◆ WHAT TO WORK ON: Without omitting anything, retype the data that follows.

◆ SUPPLIED DATA:
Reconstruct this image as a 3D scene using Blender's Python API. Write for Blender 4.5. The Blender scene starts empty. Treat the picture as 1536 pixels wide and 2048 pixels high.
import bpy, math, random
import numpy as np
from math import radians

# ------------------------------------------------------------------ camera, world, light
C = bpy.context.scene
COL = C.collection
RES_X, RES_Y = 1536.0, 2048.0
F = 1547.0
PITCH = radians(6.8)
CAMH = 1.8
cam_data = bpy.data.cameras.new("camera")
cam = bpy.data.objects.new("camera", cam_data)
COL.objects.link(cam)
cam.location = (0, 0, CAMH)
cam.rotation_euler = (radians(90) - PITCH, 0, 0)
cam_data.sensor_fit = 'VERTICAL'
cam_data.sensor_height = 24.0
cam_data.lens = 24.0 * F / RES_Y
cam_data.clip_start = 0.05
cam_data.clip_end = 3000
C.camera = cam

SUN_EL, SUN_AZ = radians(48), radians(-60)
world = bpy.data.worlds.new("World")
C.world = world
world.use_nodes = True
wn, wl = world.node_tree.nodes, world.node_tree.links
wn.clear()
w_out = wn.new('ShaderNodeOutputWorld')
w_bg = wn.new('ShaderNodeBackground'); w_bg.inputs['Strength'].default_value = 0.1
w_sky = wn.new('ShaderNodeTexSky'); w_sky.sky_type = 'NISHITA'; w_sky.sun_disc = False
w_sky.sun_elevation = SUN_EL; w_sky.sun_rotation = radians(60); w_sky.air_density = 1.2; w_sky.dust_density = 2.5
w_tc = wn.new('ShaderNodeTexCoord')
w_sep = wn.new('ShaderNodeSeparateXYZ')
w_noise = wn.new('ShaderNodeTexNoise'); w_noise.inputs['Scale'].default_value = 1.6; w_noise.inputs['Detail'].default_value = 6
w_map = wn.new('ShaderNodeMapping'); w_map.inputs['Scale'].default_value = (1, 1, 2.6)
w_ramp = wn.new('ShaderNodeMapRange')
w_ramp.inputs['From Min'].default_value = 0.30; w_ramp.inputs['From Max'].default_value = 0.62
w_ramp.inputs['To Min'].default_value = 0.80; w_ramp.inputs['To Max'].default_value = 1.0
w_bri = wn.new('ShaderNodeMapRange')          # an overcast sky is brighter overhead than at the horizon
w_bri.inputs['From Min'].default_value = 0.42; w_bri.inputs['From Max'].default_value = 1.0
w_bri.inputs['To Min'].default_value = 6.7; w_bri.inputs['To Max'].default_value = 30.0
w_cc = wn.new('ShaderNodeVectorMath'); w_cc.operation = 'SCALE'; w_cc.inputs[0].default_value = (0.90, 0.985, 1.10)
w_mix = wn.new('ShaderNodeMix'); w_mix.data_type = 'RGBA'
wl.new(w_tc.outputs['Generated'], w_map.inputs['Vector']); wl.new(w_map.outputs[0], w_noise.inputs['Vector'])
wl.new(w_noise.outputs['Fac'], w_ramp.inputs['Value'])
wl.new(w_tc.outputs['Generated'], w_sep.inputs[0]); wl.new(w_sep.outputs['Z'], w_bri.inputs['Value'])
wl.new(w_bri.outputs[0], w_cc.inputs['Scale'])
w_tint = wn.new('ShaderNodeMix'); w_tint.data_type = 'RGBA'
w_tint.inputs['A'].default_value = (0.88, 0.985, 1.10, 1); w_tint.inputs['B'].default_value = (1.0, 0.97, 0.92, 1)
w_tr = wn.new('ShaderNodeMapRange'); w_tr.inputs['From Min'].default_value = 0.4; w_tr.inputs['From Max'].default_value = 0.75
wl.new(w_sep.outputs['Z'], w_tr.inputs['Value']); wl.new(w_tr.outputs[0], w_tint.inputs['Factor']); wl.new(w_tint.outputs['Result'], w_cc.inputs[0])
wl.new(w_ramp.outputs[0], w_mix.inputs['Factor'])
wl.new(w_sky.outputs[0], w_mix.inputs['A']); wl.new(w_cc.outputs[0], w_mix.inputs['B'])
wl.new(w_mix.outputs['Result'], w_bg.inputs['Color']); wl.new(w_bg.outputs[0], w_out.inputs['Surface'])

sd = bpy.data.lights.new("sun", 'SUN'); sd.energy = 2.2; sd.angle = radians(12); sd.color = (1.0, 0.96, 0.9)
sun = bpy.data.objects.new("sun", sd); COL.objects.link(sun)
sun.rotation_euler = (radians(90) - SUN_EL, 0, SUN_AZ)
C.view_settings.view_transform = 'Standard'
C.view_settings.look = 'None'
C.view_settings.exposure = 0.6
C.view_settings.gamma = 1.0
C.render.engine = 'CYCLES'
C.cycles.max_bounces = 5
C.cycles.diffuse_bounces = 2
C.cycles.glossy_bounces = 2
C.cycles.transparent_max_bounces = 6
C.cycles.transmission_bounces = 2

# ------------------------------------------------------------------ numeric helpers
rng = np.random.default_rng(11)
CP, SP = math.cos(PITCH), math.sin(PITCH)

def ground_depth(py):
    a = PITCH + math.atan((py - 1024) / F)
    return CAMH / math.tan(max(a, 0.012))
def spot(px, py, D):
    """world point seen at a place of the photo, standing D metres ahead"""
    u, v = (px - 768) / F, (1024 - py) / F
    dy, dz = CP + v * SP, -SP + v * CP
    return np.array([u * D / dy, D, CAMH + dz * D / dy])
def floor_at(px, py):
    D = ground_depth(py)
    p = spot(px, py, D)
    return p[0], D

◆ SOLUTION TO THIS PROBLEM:
Reconstruct this image as a 3D scene using Blender's Python API. Write for Blender 4.5. The Blender scene starts empty. Treat the picture as 1536 pixels wide and 2048 pixels high.
import bpy, math, random
import numpy as np
from math import radians

# ------------------------------------------------------------------ camera, world, light
C = bpy.context.scene
COL = C.collection
RES_X, RES_Y = 1536.0, 2048.0
F = 1547.0
PITCH = radians(6.8)
CAMH = 1.8
cam_data = bpy.data.cameras.new("camera")
cam = bpy.data.objects.new("camera", cam_data)
COL.objects.link(cam)
cam.location = (0, 0, CAMH)
cam.rotation_euler = (radians(90) - PITCH, 0, 0)
cam_data.sensor_fit = 'VERTICAL'
cam_data.sensor_height = 24.0
cam_data.lens = 24.0 * F / RES_Y
cam_data.clip_start = 0.05
cam_data.clip_end = 3000
C.camera = cam

SUN_EL, SUN_AZ = radians(48), radians(-60)
world = bpy.data.worlds.new("World")
C.world = world
world.use_nodes = True
wn, wl = world.node_tree.nodes, world.node_tree.links
wn.clear()
w_out = wn.new('ShaderNodeOutputWorld')
w_bg = wn.new('ShaderNodeBackground'); w_bg.inputs['Strength'].default_value = 0.1
w_sky = wn.new('ShaderNodeTexSky'); w_sky.sky_type = 'NISHITA'; w_sky.sun_disc = False
w_sky.sun_elevation = SUN_EL; w_sky.sun_rotation = radians(60); w_sky.air_density = 1.2; w_sky.dust_density = 2.5
w_tc = wn.new('ShaderNodeTexCoord')
w_sep = wn.new('ShaderNodeSeparateXYZ')
w_noise = wn.new('ShaderNodeTexNoise'); w_noise.inputs['Scale'].default_value = 1.6; w_noise.inputs['Detail'].default_value = 6
w_map = wn.new('ShaderNodeMapping'); w_map.inputs['Scale'].default_value = (1, 1, 2.6)
w_ramp = wn.new('ShaderNodeMapRange')
w_ramp.inputs['From Min'].default_value = 0.30; w_ramp.inputs['From Max'].default_value = 0.62
w_ramp.inputs['To Min'].default_value = 0.80; w_ramp.inputs['To Max'].default_value = 1.0
w_bri = wn.new('ShaderNodeMapRange')          # an overcast sky is brighter overhead than at the horizon
w_bri.inputs['From Min'].default_value = 0.42; w_bri.inputs['From Max'].default_value = 1.0
w_bri.inputs['To Min'].default_value = 6.7; w_bri.inputs['To Max'].default_value = 30.0
w_cc = wn.new('ShaderNodeVectorMath'); w_cc.operation = 'SCALE'; w_cc.inputs[0].default_value = (0.90, 0.985, 1.10)
w_mix = wn.new('ShaderNodeMix'); w_mix.data_type = 'RGBA'
wl.new(w_tc.outputs['Generated'], w_map.inputs['Vector']); wl.new(w_map.outputs[0], w_noise.inputs['Vector'])
wl.new(w_noise.outputs['Fac'], w_ramp.inputs['Value'])
wl.new(w_tc.outputs['Generated'], w_sep.inputs[0]); wl.new(w_sep.outputs['Z'], w_bri.inputs['Value'])
wl.new(w_bri.outputs[0], w_cc.inputs['Scale'])
w_tint = wn.new('ShaderNodeMix'); w_tint.data_type = 'RGBA'
w_tint.inputs['A'].default_value = (0.88, 0.985, 1.10, 1); w_tint.inputs['B'].default_value = (1.0, 0.97, 0.92, 1)
w_tr = wn.new('ShaderNodeMapRange'); w_tr.inputs['From Min'].default_value = 0.4; w_tr.inputs['From Max'].default_value = 0.75
wl.new(w_sep.outputs['Z'], w_tr.inputs['Value']); wl.new(w_tr.outputs[0], w_tint.inputs['Factor']); wl.new(w_tint.outputs['Result'], w_cc.inputs[0])
wl.new(w_ramp.outputs[0], w_mix.inputs['Factor'])
wl.new(w_sky.outputs[0], w_mix.inputs['A']); wl.new(w_cc.outputs[0], w_mix.inputs['B'])
wl.new(w_mix.outputs['Result'], w_bg.inputs['Color']); wl.new(w_bg.outputs[0], w_out.inputs['Surface'])

sd = bpy.data.lights.new("sun", 'SUN'); sd.energy = 2.2; sd.angle = radians(12); sd.color = (1.0, 0.96, 0.9)
sun = bpy.data.objects.new("sun", sd); COL.objects.link(sun)
sun.rotation_euler = (radians(90) - SUN_EL, 0, SUN_AZ)
C.view_settings.view_transform = 'Standard'
C.view_settings.look = 'None'
C.view_settings.exposure = 0.6
C.view_settings.gamma = 1.0
C.render.engine = 'CYCLES'
C.cycles.max_bounces = 5
C.cycles.diffuse_bounces = 2
C.cycles.glossy_bounces = 2
C.cycles.transparent_max_bounces = 6
C.cycles.transmission_bounces = 2

# ------------------------------------------------------------------ numeric helpers
rng = np.random.default_rng(11)
CP, SP = math.cos(PITCH), math.sin(PITCH)

def ground_depth(py):
    a = PITCH + math.atan((py - 1024) / F)
    return CAMH / math.tan(max(a, 0.012))
def spot(px, py, D):
    """world point seen at a place of the photo, standing D metres ahead"""
    u, v = (px - 768) / F, (1024 - py) / F
    dy, dz = CP + v * SP, -SP + v * CP
    return np.array([u * D / dy, D, CAMH + dz * D / dy])
def floor_at(px, py):
    D = ground_depth(py)
    p = spot(px, py, D)
    return p[0], D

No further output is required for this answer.